下に屈んでもヘルメットがズリ落ちることもなく、大きく頭を振っても正しい位置に戻ってきます。ただ少しだけ追従しにくい挙動が出ているといった具合です。事故などの大きな衝撃でもヘルメットが飛んでいくことはないでしょう。
夜間での安全性が高いヘルメットなら、これ!
様々なシチュエーションで乗りましたが、向き/不向きがあるヘルメットだと感じました。
【おすすめライド】
・通勤&通学
・街乗り
【このライドは不向きかも】
・ロングライド
・レース
街中をよく走るのであれば、LUMOSヘルメットの長所をかなり活かすことができます。夕方の時間帯や、交通量の多い夜の街中を走る際には、自分の存在をアピールできて、より安全に走れます。

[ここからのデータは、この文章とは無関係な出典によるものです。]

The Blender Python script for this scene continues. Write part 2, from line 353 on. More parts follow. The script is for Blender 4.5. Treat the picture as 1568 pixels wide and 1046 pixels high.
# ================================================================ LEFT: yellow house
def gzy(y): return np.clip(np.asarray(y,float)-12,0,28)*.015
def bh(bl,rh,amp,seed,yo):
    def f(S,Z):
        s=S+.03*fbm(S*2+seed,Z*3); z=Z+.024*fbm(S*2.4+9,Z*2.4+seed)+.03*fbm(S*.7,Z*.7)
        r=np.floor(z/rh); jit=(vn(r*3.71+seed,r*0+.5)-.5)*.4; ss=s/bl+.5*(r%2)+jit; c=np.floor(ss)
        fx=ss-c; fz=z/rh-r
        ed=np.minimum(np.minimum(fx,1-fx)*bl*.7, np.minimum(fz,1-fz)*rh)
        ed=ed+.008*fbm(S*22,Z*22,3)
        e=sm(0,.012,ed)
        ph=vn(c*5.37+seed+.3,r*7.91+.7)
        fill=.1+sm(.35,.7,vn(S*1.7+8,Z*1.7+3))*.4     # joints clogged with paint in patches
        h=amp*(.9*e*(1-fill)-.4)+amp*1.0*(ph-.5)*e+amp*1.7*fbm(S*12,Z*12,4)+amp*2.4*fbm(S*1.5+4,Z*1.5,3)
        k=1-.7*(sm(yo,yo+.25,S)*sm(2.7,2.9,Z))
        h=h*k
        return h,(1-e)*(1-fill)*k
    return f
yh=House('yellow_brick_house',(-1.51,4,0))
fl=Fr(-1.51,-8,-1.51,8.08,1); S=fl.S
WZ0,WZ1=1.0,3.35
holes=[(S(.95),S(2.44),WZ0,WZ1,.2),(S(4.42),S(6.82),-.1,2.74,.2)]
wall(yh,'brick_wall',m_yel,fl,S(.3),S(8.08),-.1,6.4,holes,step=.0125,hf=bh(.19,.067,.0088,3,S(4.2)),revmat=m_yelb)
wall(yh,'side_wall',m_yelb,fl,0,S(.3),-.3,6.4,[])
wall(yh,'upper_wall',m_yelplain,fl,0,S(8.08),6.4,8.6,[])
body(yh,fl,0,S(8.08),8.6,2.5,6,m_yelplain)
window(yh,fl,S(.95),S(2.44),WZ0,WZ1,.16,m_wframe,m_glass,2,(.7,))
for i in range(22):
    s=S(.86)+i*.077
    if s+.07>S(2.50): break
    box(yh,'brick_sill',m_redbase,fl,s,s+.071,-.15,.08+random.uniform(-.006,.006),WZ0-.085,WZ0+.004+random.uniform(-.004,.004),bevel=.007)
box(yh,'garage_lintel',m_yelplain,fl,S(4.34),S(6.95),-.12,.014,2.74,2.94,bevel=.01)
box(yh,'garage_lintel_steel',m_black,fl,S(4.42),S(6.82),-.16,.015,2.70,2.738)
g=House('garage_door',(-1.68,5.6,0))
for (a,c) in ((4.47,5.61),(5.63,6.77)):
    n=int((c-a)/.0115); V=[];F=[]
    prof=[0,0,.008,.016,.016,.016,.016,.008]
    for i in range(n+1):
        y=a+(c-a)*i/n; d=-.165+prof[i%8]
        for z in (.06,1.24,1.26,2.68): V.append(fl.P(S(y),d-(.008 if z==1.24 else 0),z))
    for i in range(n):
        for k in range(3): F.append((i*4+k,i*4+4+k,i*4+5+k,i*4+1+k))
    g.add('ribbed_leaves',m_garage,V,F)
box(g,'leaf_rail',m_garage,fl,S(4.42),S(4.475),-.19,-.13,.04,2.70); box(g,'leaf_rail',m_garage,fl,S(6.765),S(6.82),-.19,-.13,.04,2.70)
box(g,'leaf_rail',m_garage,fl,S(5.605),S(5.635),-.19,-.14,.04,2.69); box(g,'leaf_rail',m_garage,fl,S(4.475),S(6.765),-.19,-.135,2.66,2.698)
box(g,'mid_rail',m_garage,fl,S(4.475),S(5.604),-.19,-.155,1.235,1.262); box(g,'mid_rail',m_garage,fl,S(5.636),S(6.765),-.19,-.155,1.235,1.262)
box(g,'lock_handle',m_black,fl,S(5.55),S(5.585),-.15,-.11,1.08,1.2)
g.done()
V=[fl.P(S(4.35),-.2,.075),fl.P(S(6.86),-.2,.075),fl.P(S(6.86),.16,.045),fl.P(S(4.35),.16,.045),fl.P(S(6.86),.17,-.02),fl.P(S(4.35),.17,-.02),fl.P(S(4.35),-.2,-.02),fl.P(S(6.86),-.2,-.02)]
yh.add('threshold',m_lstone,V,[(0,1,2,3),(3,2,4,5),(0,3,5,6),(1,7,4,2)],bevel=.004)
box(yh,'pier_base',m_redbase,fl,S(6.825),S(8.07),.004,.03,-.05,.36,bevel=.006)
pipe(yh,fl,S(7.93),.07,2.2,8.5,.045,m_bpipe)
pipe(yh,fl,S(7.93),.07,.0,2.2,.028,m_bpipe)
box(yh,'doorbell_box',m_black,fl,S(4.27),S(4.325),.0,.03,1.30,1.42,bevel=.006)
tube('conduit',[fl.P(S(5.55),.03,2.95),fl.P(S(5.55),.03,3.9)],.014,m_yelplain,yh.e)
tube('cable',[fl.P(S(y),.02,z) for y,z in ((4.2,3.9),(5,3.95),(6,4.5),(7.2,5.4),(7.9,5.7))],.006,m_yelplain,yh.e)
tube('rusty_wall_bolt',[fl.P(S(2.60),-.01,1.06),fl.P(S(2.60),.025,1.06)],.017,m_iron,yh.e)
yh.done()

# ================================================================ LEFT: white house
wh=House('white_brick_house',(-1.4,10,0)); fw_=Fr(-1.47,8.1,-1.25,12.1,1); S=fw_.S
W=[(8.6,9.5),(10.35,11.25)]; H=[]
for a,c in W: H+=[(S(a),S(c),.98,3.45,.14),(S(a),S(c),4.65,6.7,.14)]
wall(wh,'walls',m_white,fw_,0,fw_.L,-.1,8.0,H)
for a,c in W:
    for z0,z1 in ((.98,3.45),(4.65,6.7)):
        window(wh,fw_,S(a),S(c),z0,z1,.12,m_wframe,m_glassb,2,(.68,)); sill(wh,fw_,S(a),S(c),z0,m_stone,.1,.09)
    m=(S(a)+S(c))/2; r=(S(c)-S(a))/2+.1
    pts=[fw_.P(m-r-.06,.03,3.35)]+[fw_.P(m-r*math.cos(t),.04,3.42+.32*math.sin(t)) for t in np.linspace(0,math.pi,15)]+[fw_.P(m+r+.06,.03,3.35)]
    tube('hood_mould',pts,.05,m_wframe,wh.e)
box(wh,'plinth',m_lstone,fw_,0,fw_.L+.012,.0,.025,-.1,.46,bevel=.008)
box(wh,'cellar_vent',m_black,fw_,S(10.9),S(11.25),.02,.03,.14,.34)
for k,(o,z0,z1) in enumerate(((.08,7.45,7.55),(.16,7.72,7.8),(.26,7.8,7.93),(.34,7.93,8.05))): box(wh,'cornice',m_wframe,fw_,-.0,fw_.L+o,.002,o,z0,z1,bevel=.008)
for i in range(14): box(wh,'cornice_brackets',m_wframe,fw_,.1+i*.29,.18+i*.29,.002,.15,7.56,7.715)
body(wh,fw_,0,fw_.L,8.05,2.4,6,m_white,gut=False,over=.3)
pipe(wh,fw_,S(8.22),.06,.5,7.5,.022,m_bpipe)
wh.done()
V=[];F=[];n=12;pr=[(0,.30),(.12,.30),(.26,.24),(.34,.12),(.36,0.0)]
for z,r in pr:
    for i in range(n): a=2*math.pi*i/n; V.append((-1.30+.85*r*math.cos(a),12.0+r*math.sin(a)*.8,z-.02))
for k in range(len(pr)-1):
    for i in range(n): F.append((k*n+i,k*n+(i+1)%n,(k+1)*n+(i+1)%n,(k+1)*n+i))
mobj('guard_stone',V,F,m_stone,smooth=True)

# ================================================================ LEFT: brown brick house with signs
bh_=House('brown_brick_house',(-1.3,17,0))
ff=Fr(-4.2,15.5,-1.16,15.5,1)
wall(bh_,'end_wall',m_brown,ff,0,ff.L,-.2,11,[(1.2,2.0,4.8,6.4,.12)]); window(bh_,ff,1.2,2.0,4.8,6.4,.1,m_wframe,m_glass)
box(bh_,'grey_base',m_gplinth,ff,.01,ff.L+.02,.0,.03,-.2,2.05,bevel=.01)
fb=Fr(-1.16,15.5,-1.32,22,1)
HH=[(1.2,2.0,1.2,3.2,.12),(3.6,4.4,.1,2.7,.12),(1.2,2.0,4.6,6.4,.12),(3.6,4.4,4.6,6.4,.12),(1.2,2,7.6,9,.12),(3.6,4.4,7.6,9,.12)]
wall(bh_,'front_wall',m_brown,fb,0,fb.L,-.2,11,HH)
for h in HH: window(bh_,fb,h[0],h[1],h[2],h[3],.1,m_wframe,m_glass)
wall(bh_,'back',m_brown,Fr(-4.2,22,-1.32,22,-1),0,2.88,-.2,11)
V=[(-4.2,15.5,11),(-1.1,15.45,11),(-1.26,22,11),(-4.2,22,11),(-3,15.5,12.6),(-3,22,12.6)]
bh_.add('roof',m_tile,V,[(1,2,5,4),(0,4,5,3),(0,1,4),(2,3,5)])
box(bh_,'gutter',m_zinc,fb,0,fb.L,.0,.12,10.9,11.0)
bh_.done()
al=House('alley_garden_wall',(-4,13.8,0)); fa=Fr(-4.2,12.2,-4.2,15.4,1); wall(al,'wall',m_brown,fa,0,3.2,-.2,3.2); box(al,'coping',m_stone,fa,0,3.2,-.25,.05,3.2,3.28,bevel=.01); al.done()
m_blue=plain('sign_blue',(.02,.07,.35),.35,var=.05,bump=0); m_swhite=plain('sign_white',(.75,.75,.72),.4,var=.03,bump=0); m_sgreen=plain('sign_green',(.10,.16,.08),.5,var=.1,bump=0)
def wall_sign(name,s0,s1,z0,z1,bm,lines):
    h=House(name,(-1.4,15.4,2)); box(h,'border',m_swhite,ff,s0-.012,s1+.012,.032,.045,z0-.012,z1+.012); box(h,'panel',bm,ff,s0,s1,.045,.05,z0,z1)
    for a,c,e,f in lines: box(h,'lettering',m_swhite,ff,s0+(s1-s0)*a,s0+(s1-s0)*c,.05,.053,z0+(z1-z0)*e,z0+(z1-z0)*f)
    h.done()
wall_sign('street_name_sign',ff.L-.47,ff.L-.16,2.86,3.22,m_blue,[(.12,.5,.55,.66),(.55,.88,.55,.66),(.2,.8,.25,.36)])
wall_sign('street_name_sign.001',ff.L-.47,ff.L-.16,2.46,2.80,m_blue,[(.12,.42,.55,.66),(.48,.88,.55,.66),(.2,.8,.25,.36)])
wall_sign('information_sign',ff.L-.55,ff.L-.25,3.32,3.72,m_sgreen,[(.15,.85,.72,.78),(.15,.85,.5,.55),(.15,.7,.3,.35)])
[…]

実際このLUMOSヘルメットを被って夜間走っていると、まわりから認識されやすくなったと思います。とくに車と歩行者からはよく見えるようで、早目にブレーキを掛けて停車してくれたり、道を空けてくれたりすることが増えたように感じます。このように自転車に取りつけるライトだけでなく、LUMOSヘルメットのライトもあるからこそ、夜間での走行の安全性が高まっています。
その反面、夜間走行を含むロングライドや連泊ツーリングにはやや不向きかもでしょう。連続照射時間が4~10時間を考えると、充電切れが心配ですこし心元ないと感じます。
連続点灯時間を最低10時間に延長してもらうか、重量を100gほど軽量にしてもらえたらありがたいと個人的には思います。頭とヘルメットの形状が合っていないので、余計に重たく感じているだけかもしれませんが。
「夜に走っていてヒヤリとした」「自転車用ライト以外に目立つにはどうしたらいいんだろう?」と感じた方におすすめしたいヘルメットです。夜の街中を走っているときにはかなり目立てるので、トラブルのリスクを大きく下げられると思います。
ライト×ヘルメットという珍しいアイテムですが、より安全に走るために試してみるのはいかがでしょうか?
Ultraシリーズのカラーとサイズ展開
レビューしたUltraシリーズのおさらいをしましょう。国内取扱いでは、3カラー/2サイズがラインナップされています。
3種類のカラーリング
Ultraシリーズには3色(ブラック/ホワイト/ライム)が展開されています。どんな服装とも合う定番のモノクロカラーと、遠くからでも目立つ蛍光ライムカラーです。
2種類のサイズ
サイズは2種類あります。
・M-Lサイズ(54-61cm)
・XLサイズ(61-65cm)
数字は、頭の外周部分で1番大きい周囲です。
頭部を守るMips
MIPSは頭部保護システムのことです。ヘルメット内部に保護層があり、衝撃を受けた際には位置がずれて、衝撃を分散できる効果があります。
LUMOSヘルメットは、XLサイズはMIPS対応モデルのみ、M-LサイズのMIPS対応モデルの提供は近日開始予定になっています。